Treatment options for water are surface storage and evaporation, injection, recycling and wastewater treatment. One persistent issue for operators in the Marcellus is that permitted water-disposal locations are scarce to nonexistent, and the permitted sites that do exist are unable to properly treat used frac water.

At least one operator is building its own water-treatment facilities to reuse frac water in response to this issue.

Finally, Coleman addressed the possible consequences of habitat fragmentation caused by drilling and production activities. Drillsite access roads, drill-pad footprints and pipeline corridors each impact the land.

A particular concern in the Marcellus is the effect of development on threatened and endangered bird species, including bald eagles, osprey, blackpoll warblers and yellow-bellied flycatchers. Horizontal pad drilling is one mitigating solution, since development with horizontal wells would require five wells per square mile, versus 16 wells per square mile for vertical-only development.

Coleman stressed that the U.S.G.S. is currently addressing all these major concerns in the Marcellus area of interest, through improved data collection and new studies.

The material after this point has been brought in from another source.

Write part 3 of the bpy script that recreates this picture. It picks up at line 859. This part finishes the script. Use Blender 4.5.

The Marcellus covers such a vast area that its regional stratigraphy is quite complex, said Ralph Williams, principal and founder, Reservoir Visualization Inc.

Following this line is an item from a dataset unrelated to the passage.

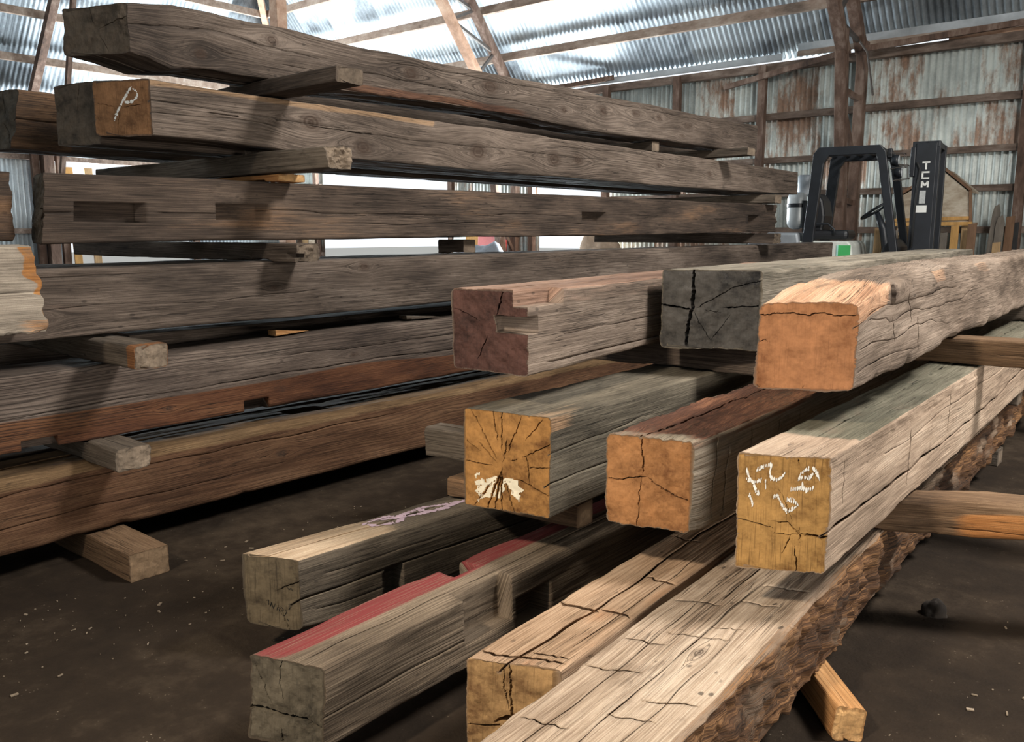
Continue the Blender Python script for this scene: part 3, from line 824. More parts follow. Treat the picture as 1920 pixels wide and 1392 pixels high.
# frames on the left wall
d = Vector((1, 0, SL)).normalized()
for y in (1.2, 7.3):
    trim(MB().bar((WL_X + 0.3, y, 3.86), Vector((WL_X + 0.3, y, 3.86)) + d * 4.0, 0.15, 0.14), M_frame, 0.008)
    trim(MB().bar((WL_X + 0.25, y + 0.2, 0), (WL_X + 0.25, y + 0.2, 4.0), 0.2, 0.2, up=(0, 1, 0)), M_frame, 0.01)
    trim(MB().bar((WL_X + 0.9, y + 0.2, 2.4), (WL_X + 2.0, y + 0.2, 5.6), 0.08, 0.10), M_frame)
trim(MB().tube([(-4.35, WB_Y - 0.55, 3.95), (-4.25, WB_Y - 0.5, 3.8), (-4.15, WB_Y - 0.45, 3.2)], 0.015), M_steel)

# ------------------------------------------------------------------ timber materials
GREYA = ((0.20, 0.165, 0.135), (0.36, 0.30, 0.24), (0.5, 0.43, 0.35))
M_grey = wood('weathered_grey_timber', (0.030, 0.024, 0.020), (0.100, 0.082, 0.068), (0.205, 0.175, 0.150),
              alt=((0.035, 0.018, 0.012), (0.085, 0.045, 0.030), (0.16, 0.09, 0.055)), end=(0.11, 0.082, 0.058), line=0.35)
M_grey_orange = wood('grey_timber_with_fresh_sawn_end', (0.034, 0.027, 0.022), (0.112, 0.092, 0.076), (0.215, 0.182, 0.155),
                     end=(0.22, 0.110, 0.050), end_dark=(0.10, 0.046, 0.020), line=0.4, alt=((0.16, 0.11, 0.07), (0.26, 0.18, 0.11), (0.36, 0.26, 0.17)))
M_brown = wood('brown_mortised_timber', (0.022, 0.017, 0.0135), (0.070, 0.054, 0.043), (0.150, 0.118, 0.093),
               alt=((0.05, 0.026, 0.014), (0.12, 0.07, 0.038), (0.21, 0.13, 0.075)), end=(0.09, 0.07, 0.05), line=0.3)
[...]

RVI, based in Humble, Texas, is digitizing and normalizing well logs, working with a set of 80,000 Appalachian Basin logs, of which 30,000 penetrated the Marcellus. Within the Marcellus fairway proper, it has about 3,000 well logs.

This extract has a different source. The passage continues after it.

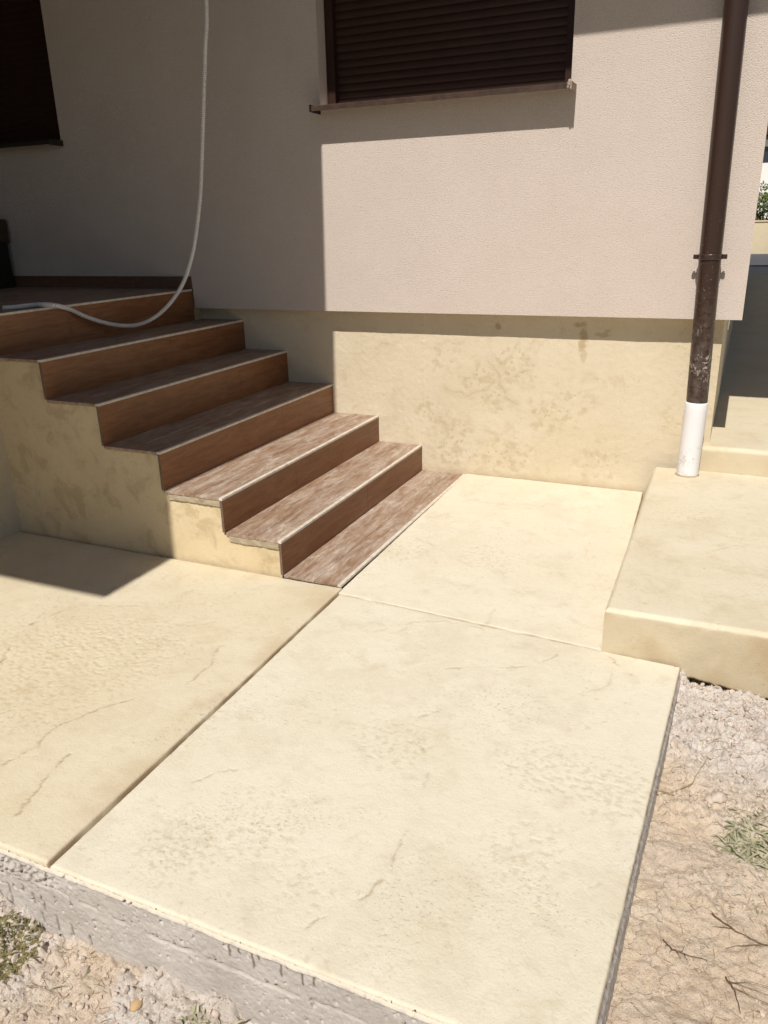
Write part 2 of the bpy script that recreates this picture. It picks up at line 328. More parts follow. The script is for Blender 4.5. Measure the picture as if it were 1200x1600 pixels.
# raised block
def zblk(X, Y): return .158 + .024 * ss(-1.7, 0, Y)
def block():
    n = 190; m_ = 330
    xs = np.concatenate([np.linspace(0, .55, n - 20), np.linspace(.6, 3.2, 20)]); ys = np.linspace(-1.698, -.068, m_)
    U, Y = np.meshgrid(xs, ys, indexing='ij'); xl = np.interp(Y, [-1.698, -.068], [1.310, 1.294]); X = xl + U
    z, tint, line = relief(X, Y, [([(1.6, -1.1), (1.68, -1.0), (1.85, -.95)], .5)], [(1.5, -.7, .2, .4)], 404)
    Z = zblk(X, Y) + z; e = np.minimum(U, Y + 1.698) + .002 * fbm(X, Y, 30, 3, 3); Z -= .010 * (1 - ss(0, .014, e)) ** 1.5
    P = np.stack([X, Y, Z], -1)
    # front skirt: rows going down at y=-1.70 ; left skirt
    depth = [0, .01, .02, .04, .06, .08, .10, .12, .14, .155, .17, .178, .182, .186]
    F = []; ft = []
    for dz in depth[1:]:
        r = P[:, 0].copy(); r[:, 2] = zblk(0, -1.7) - .006 - dz; nz = fbm(r[:, 0], r[:, 2], 14, 4, 8)
        r[:, 1] = -1.700 - .002 * nz
        if dz > .16: r[:, 2] -= .016 + .020 * ss(1.56, 1.85, r[:, 0]) * 1.2 + .006 * fbm(r[:, 0], r[:, 0] * 0, 22, 4, 9, .6)
        if dz > .18: r[:, 1] += (dz - .18) * 14; r[:, 2] += (dz - .18)
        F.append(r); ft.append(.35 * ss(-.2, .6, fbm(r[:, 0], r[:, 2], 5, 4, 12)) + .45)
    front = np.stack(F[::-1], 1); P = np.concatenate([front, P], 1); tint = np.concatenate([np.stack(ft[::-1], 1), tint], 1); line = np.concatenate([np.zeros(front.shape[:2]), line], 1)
    Lr = []
    for dz in (.03, .08, .14, .2):
        r = P[0].copy(); r[:, 2] = np.minimum(r[:, 2], zblk(0, r[:, 1]) - .008 - dz); r[:, 0] -= .045 * ss(-1.5, 0, r[:, 1]) * dz / .18 + .001
        Lr.append(r)
    Ls = np.stack(Lr[::-1], 0); P = np.concatenate([Ls, P], 0); tint = np.concatenate([np.repeat(tint[:1], 4, 0) * 0 + .12, tint], 0); line = np.concatenate([np.zeros((4, line.shape[1])), line], 0)
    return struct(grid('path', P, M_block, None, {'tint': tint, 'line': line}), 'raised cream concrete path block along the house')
block()
# terrace step behind the raised block, running along the side of the house
xs = np.concatenate([np.linspace(1.50, 2.0, 90), np.linspace(2.05, 12, 30)]); ys = np.concatenate([[-.066], np.linspace(-.062, 1.6, 240), np.linspace(1.65, 16.5, 120)])
X, Y = np.meshgrid(xs, ys, indexing='ij'); z, tint, line = relief(X, Y, [], [], 512)
Z = .309 + z - .008 * (1 - ss(0, .014, Y + .066)); P = np.stack([X, Y, Z], -1)
fr = []
for dz in (.02, .05, .09, .13, .3):
    r = P[:, 0].copy(); r[:, 2] = .305 - dz; r[:, 1] = -.067 - .003 * fbm(r[:, 0], r[:, 2], 16, 3, 4); fr.append(r)
P = np.concatenate([np.stack(fr[::-1], 1), P], 1); tint = np.concatenate([np.full((len(xs), 5), .35), tint], 1); line = np.concatenate([np.zeros((len(xs), 5)), line], 1)
struct(grid('path', P, M_left, None, {'tint': tint, 'line': line}), 'upper concrete path running back beside the house')
bm = BX(1.4, 40, 16.5, 23.98, -.3, .306); struct(obj('road', bm, M_asph), 'grey asphalt drive before the cream garden wall')

# exposed slab edge toward the viewer
nx, nz = 760, 110
U = np.linspace(-.25, 1.518, nx); W_ = np.linspace(0, 1, nz); X, T = np.meshgrid(U, W_, indexing='ij'); Zt = .001 - .005 * (X < .3) * 0; Z = Zt - .30 * T
n0 = fbm(X, Z, 9, 5, 31, .6); lx = ss(.42, .22, X)                                  # honeycombed gravel at the left
gb = lx * ss(-.008, -.02, Z) * ss(-.085 + .03 * (X - .15) / .25, -.06 + .03 * (X - .15) / .25, Z)
f1, f21, cv = cell(X, Z, 95, 5); f1b, f21b, _ = cell(X + .3, Z, 48, 6)
Yd = -3.1535 - .0014 * n0 - .0009 * fbm(X, Z, 60, 4, 33, .65)
Yd += gb * (.010 - .016 * np.sqrt(np.clip(1 - (f1 * 1.25) ** 2, 0, 1)) * (.5 + .5 * cv) - .006 * ss(.7, 0, f1b))
cz = -.080 - .012 * fbm(X, X * 0, 5, 3, 51) + .02 * ss(.5, .3, X); cr = np.exp(-((Z - cz) / (.0026 * (1 + .8 * pn(X * 40, Z * 40, 52)))) ** 2) * ss(-.3, .1, pn(X * 22, X * 0 + 3.3, 53)) * (1 - gb)
joint_dark = cr; Yd += .014 * cr; Yd += .009 * ss(.62, .80, fbm(X, Z, 60, 3, 58)) * ss(.15, .5, pn(X * 6, Z * 8, 59) + .4)
Yd -= .0006 * ss(cz.mean() - .01, cz.mean() - .02, Z) * (1 - lx)                     # lower lift stands slightly proud
Yd -= .004 * ss(-.012, -.006, Z) ; Yd += .006 * ss(-.005, 0, Z)
wet_dark = np.zeros(X.shape)
for dx_, dl in ((.800, .04), (.824, .026), (.842, .012), (.856, .05), (.872, .02), (.896, .01), (.922, .042), (.936, .014), (.972, .042), (.998, .03), (.30, .02)):
    xx = dx_ + .002 * pn(Z * 60, Z * 0 + dx_ * 9, 3)
    wet_dark = np.maximum(wet_dark, ss(.0035, .0018, np.abs(X - xx)) * ss(-dl - .006, -dl, Z) * ss(-.004, -.008, Z))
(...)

The Marcellus shale, characterized by a hot gamma ray above 300 API units, sits on top of the Onondaga series. The Tully establishes the top of the Marcellus.

The shale itself is internally stratified. “We recognize 11 distinct Marcellus layers,” said Williams.

Although RVI’s work is in its initial stages, it has already revealed some interesting depositional features, including onlap of the Cherry Valley and Onondaga, facies changes within the shale, and indications of paleohighs that affected Marcellus deposition.

“We are building an isopach of the Marcellus layer, with net shale values,” said Williams. The work will lead to a fuller understanding of the Marcellus and other shale intervals in the Appalachian Basin.

Operators and producers face many challenges in the Marcellus, as in other resource plays. Gas shales sit midway in the resource triangle, said the final speaker, Doug Pferdehirt, president, reservoir production group, Schlumberger. The Marcellus is in the class of large-volume resources that are difficult to develop.

“One thing we’ve learned over the past 50 years is that all shales are not created equal,” says Pferdehirt. “Each has unique challenges.”

Specifically, the Marcellus has high clay content, and Schlumberger has observed a clear relationship between high clay content and the ability to establish and maintain conductivity. As clay content goes up, relative stresses rise. This can affect the ability to stimulate an entire stage if sections with disparate clay contents are treated at the same time.
Sometimes, additional proppant may be required.

“The Marcellus also has highly mineralized natural fractures and faults, which affects the complexity of the fracture system,” he said. “It also appears to result in very high levels of dissolved chlorides in produced water.”

Additional complicating factors are variable reservoir pressures and rock properties, which affect wellbore stability and horizontal well landing locations.

A significant challenge is fracture height containment. And, in addition to its regional variations across its broad geographic extent, the Marcellus is also highly variable at the local scale, in tens to hundreds of feet both vertically and laterally.

The solution to these problems lies in an integration of technologies and processes, he concluded. Technologies such as core analysis, image logs and microseismic monitoring can be combined to deliver the best results; reservoir characterization and management strategies are needed in concert.